◆ TASK DIRECTIONS
Copy each line below in which the word "wide" occurs.

◆ RAW DATA
--- start ---
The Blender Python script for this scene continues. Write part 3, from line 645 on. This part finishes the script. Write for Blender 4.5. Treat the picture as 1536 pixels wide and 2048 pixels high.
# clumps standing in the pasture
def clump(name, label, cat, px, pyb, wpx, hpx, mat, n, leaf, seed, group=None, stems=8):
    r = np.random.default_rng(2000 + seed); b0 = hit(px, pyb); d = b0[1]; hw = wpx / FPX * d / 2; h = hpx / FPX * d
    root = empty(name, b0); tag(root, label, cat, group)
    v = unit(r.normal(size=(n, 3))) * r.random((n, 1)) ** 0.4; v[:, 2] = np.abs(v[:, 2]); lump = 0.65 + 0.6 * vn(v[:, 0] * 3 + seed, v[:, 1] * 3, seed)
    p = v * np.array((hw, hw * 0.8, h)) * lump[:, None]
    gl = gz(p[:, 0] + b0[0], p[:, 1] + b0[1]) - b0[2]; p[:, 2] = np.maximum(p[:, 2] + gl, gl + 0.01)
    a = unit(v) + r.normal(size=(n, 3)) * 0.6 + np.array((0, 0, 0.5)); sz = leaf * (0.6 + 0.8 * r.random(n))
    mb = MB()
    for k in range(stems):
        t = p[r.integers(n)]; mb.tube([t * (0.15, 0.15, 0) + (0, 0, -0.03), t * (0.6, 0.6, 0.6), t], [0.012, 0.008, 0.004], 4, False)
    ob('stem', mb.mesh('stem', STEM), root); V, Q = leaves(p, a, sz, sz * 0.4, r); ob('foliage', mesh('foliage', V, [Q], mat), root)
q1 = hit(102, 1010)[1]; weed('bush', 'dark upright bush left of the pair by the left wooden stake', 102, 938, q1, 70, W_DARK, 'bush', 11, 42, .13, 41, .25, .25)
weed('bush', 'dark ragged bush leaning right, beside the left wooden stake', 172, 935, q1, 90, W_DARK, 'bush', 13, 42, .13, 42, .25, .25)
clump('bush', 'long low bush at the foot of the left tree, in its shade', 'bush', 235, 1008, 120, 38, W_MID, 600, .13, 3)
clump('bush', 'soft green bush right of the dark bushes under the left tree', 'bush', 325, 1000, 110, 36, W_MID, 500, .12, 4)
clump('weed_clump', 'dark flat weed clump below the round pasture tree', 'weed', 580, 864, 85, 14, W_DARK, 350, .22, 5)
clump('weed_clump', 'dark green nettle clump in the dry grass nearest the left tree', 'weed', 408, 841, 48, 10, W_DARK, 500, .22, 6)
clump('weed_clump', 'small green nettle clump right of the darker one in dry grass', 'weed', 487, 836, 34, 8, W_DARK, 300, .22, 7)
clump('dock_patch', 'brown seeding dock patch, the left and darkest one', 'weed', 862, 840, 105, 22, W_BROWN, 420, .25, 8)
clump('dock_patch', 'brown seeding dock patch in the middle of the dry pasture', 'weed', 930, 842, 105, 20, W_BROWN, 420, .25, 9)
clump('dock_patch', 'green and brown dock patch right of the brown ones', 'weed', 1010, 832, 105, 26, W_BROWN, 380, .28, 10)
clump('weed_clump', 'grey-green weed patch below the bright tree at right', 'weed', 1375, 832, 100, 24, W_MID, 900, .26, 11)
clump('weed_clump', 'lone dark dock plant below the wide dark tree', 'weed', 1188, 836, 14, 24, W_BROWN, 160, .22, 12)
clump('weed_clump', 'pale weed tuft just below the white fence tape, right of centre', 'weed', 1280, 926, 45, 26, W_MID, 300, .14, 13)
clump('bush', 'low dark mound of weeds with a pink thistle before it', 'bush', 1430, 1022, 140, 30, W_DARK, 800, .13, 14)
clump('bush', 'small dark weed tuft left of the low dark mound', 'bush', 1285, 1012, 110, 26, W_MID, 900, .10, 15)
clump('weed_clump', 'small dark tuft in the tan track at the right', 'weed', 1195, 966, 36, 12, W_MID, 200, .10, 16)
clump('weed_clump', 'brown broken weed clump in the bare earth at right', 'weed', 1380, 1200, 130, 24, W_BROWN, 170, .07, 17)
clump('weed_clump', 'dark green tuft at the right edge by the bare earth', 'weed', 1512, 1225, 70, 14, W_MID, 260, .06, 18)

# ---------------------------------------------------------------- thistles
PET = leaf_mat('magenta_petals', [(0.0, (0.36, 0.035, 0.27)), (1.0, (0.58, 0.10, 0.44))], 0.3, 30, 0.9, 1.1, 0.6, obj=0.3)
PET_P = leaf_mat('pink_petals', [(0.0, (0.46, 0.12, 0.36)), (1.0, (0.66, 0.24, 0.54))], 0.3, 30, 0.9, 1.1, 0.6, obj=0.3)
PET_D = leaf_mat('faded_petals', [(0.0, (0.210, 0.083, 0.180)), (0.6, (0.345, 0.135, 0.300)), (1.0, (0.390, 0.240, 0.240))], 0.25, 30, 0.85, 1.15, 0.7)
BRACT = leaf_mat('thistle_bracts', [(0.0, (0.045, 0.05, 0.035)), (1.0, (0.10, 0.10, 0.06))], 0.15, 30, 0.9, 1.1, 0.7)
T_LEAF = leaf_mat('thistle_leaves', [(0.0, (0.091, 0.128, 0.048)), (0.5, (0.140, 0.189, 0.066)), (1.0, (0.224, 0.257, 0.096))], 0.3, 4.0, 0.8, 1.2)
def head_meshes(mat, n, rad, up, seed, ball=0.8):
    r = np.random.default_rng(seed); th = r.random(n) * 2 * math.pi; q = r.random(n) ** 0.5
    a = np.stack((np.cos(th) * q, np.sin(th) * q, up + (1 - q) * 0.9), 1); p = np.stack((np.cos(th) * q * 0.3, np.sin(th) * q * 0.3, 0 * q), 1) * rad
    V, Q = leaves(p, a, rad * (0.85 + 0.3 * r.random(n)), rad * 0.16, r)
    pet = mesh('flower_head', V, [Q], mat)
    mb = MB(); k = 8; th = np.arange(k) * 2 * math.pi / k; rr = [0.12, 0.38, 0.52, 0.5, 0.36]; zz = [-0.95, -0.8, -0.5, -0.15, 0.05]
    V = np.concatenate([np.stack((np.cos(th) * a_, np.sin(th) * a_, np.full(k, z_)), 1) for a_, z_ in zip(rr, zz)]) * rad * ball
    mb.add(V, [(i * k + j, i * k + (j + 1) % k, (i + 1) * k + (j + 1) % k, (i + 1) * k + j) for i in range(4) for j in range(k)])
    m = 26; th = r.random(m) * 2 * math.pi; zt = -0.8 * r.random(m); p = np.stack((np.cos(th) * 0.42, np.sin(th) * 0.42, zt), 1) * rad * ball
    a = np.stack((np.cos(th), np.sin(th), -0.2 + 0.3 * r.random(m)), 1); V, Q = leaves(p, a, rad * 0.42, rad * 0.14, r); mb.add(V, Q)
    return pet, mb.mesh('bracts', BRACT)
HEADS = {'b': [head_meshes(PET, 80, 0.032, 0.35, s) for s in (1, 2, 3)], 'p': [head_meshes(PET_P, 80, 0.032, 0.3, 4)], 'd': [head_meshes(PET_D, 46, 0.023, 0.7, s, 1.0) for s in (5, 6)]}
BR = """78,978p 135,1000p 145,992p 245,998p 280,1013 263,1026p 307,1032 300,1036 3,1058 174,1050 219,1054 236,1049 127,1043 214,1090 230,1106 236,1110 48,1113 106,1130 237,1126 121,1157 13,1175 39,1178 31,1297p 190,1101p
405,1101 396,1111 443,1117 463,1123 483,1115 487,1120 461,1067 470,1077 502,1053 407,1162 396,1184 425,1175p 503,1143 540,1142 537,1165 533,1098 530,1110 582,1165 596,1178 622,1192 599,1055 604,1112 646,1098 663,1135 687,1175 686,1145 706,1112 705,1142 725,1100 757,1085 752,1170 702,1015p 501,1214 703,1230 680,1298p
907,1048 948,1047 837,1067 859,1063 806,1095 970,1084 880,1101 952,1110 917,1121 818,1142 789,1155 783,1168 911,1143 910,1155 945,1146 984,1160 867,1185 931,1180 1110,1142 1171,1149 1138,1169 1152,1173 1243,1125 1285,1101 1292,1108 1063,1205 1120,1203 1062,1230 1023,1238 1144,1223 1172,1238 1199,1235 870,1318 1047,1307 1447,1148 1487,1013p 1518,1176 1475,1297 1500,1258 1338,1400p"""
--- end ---
◆ RESPONSE BELOW
The Blender Python script for this scene continues. Write part 3, from line 645 on. This part finishes the script. Write for Blender 4.5. Treat the picture as 1536 pixels wide and 2048 pixels high.
clump('weed_clump', 'lone dark dock plant below the wide dark tree', 'weed', 1188, 836, 14, 24, W_BROWN, 160, .22, 12)